_EXERCISE DIRECTIONS_
Your task is to extract every line from the material below exactly.

_MATERIAL PROVIDED_
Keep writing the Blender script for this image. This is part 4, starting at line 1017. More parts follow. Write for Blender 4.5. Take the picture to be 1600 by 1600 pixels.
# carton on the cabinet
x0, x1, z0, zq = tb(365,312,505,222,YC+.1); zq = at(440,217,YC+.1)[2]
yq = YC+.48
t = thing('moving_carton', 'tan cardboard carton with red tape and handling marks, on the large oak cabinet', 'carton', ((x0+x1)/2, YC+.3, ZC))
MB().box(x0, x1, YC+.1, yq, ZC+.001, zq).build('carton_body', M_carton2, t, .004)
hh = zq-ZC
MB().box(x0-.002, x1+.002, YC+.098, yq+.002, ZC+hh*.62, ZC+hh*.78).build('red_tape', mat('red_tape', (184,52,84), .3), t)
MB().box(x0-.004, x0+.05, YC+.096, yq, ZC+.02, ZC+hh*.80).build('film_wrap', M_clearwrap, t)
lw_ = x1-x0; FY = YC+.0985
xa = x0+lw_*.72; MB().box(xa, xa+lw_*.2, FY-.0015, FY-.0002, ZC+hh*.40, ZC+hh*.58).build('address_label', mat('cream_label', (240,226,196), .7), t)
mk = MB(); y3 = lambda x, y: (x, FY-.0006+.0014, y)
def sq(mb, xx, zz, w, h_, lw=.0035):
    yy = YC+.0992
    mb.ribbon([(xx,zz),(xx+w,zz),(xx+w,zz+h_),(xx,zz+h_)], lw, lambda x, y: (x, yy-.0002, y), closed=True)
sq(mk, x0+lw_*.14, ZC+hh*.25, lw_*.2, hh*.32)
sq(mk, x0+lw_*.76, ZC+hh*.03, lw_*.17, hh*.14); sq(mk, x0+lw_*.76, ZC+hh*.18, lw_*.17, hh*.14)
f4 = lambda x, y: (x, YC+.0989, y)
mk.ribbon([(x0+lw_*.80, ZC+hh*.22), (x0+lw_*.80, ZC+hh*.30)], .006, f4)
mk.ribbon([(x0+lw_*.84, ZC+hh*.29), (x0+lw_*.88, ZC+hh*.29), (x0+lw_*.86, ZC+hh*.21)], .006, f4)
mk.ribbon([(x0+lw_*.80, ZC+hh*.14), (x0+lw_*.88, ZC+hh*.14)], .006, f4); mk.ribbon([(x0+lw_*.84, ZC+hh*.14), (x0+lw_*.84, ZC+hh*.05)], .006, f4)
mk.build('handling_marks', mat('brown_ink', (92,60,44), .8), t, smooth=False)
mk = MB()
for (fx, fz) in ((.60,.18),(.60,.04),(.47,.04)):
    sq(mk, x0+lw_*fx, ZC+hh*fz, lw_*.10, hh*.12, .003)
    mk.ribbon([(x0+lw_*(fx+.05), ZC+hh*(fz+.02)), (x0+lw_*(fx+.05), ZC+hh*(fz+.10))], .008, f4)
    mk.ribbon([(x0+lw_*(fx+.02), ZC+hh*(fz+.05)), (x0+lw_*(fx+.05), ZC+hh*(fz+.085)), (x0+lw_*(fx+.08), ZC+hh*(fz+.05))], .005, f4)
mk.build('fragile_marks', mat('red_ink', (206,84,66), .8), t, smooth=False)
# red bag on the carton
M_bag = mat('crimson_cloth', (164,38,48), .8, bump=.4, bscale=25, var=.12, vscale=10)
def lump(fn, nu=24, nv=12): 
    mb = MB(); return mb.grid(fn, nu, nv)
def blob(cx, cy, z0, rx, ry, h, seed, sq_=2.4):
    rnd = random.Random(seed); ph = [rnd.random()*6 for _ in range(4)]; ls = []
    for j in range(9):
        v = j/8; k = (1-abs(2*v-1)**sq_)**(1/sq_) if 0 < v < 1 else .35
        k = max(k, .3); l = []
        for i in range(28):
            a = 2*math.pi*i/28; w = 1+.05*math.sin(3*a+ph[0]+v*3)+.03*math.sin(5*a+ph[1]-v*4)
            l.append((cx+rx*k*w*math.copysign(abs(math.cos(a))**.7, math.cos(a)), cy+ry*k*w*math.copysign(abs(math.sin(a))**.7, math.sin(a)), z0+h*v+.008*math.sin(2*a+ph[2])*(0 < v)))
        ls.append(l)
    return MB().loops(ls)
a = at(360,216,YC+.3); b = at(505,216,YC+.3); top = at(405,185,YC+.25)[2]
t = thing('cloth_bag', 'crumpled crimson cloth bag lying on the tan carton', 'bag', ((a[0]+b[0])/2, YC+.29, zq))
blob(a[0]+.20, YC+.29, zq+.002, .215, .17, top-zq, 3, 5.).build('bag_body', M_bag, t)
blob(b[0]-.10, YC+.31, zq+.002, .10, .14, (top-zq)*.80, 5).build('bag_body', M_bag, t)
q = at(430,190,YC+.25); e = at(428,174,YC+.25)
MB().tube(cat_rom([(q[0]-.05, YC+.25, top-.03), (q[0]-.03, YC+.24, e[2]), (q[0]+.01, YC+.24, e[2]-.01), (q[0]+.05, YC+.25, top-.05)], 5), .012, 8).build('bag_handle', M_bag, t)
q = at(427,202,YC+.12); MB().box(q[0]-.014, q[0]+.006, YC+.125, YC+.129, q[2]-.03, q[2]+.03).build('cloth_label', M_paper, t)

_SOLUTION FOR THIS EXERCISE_
Keep writing the Blender script for this image. This is part 4, starting at line 1017. More parts follow. Write for Blender 4.5. Take the picture to be 1600 by 1600 pixels.
# carton on the cabinet
x0, x1, z0, zq = tb(365,312,505,222,YC+.1); zq = at(440,217,YC+.1)[2]
yq = YC+.48
t = thing('moving_carton', 'tan cardboard carton with red tape and handling marks, on the large oak cabinet', 'carton', ((x0+x1)/2, YC+.3, ZC))
MB().box(x0, x1, YC+.1, yq, ZC+.001, zq).build('carton_body', M_carton2, t, .004)
hh = zq-ZC
MB().box(x0-.002, x1+.002, YC+.098, yq+.002, ZC+hh*.62, ZC+hh*.78).build('red_tape', mat('red_tape', (184,52,84), .3), t)
MB().box(x0-.004, x0+.05, YC+.096, yq, ZC+.02, ZC+hh*.80).build('film_wrap', M_clearwrap, t)
lw_ = x1-x0; FY = YC+.0985
xa = x0+lw_*.72; MB().box(xa, xa+lw_*.2, FY-.0015, FY-.0002, ZC+hh*.40, ZC+hh*.58).build('address_label', mat('cream_label', (240,226,196), .7), t)
mk = MB(); y3 = lambda x, y: (x, FY-.0006+.0014, y)
def sq(mb, xx, zz, w, h_, lw=.0035):
    yy = YC+.0992
    mb.ribbon([(xx,zz),(xx+w,zz),(xx+w,zz+h_),(xx,zz+h_)], lw, lambda x, y: (x, yy-.0002, y), closed=True)
sq(mk, x0+lw_*.14, ZC+hh*.25, lw_*.2, hh*.32)
sq(mk, x0+lw_*.76, ZC+hh*.03, lw_*.17, hh*.14); sq(mk, x0+lw_*.76, ZC+hh*.18, lw_*.17, hh*.14)
f4 = lambda x, y: (x, YC+.0989, y)
mk.ribbon([(x0+lw_*.80, ZC+hh*.22), (x0+lw_*.80, ZC+hh*.30)], .006, f4)
mk.ribbon([(x0+lw_*.84, ZC+hh*.29), (x0+lw_*.88, ZC+hh*.29), (x0+lw_*.86, ZC+hh*.21)], .006, f4)
mk.ribbon([(x0+lw_*.80, ZC+hh*.14), (x0+lw_*.88, ZC+hh*.14)], .006, f4); mk.ribbon([(x0+lw_*.84, ZC+hh*.14), (x0+lw_*.84, ZC+hh*.05)], .006, f4)
mk.build('handling_marks', mat('brown_ink', (92,60,44), .8), t, smooth=False)
mk = MB()
for (fx, fz) in ((.60,.18),(.60,.04),(.47,.04)):
    sq(mk, x0+lw_*fx, ZC+hh*fz, lw_*.10, hh*.12, .003)
    mk.ribbon([(x0+lw_*(fx+.05), ZC+hh*(fz+.02)), (x0+lw_*(fx+.05), ZC+hh*(fz+.10))], .008, f4)
    mk.ribbon([(x0+lw_*(fx+.02), ZC+hh*(fz+.05)), (x0+lw_*(fx+.05), ZC+hh*(fz+.085)), (x0+lw_*(fx+.08), ZC+hh*(fz+.05))], .005, f4)
mk.build('fragile_marks', mat('red_ink', (206,84,66), .8), t, smooth=False)
# red bag on the carton
M_bag = mat('crimson_cloth', (164,38,48), .8, bump=.4, bscale=25, var=.12, vscale=10)
def lump(fn, nu=24, nv=12): 
    mb = MB(); return mb.grid(fn, nu, nv)
def blob(cx, cy, z0, rx, ry, h, seed, sq_=2.4):
    rnd = random.Random(seed); ph = [rnd.random()*6 for _ in range(4)]; ls = []
    for j in range(9):
        v = j/8; k = (1-abs(2*v-1)**sq_)**(1/sq_) if 0 < v < 1 else .35
        k = max(k, .3); l = []
        for i in range(28):
            a = 2*math.pi*i/28; w = 1+.05*math.sin(3*a+ph[0]+v*3)+.03*math.sin(5*a+ph[1]-v*4)
            l.append((cx+rx*k*w*math.copysign(abs(math.cos(a))**.7, math.cos(a)), cy+ry*k*w*math.copysign(abs(math.sin(a))**.7, math.sin(a)), z0+h*v+.008*math.sin(2*a+ph[2])*(0 < v)))
        ls.append(l)
    return MB().loops(ls)
a = at(360,216,YC+.3); b = at(505,216,YC+.3); top = at(405,185,YC+.25)[2]
t = thing('cloth_bag', 'crumpled crimson cloth bag lying on the tan carton', 'bag', ((a[0]+b[0])/2, YC+.29, zq))
blob(a[0]+.20, YC+.29, zq+.002, .215, .17, top-zq, 3, 5.).build('bag_body', M_bag, t)
blob(b[0]-.10, YC+.31, zq+.002, .10, .14, (top-zq)*.80, 5).build('bag_body', M_bag, t)
q = at(430,190,YC+.25); e = at(428,174,YC+.25)
MB().tube(cat_rom([(q[0]-.05, YC+.25, top-.03), (q[0]-.03, YC+.24, e[2]), (q[0]+.01, YC+.24, e[2]-.01), (q[0]+.05, YC+.25, top-.05)], 5), .012, 8).build('bag_handle', M_bag, t)
q = at(427,202,YC+.12); MB().box(q[0]-.014, q[0]+.006, YC+.125, YC+.129, q[2]-.03, q[2]+.03).build('cloth_label', M_paper, t)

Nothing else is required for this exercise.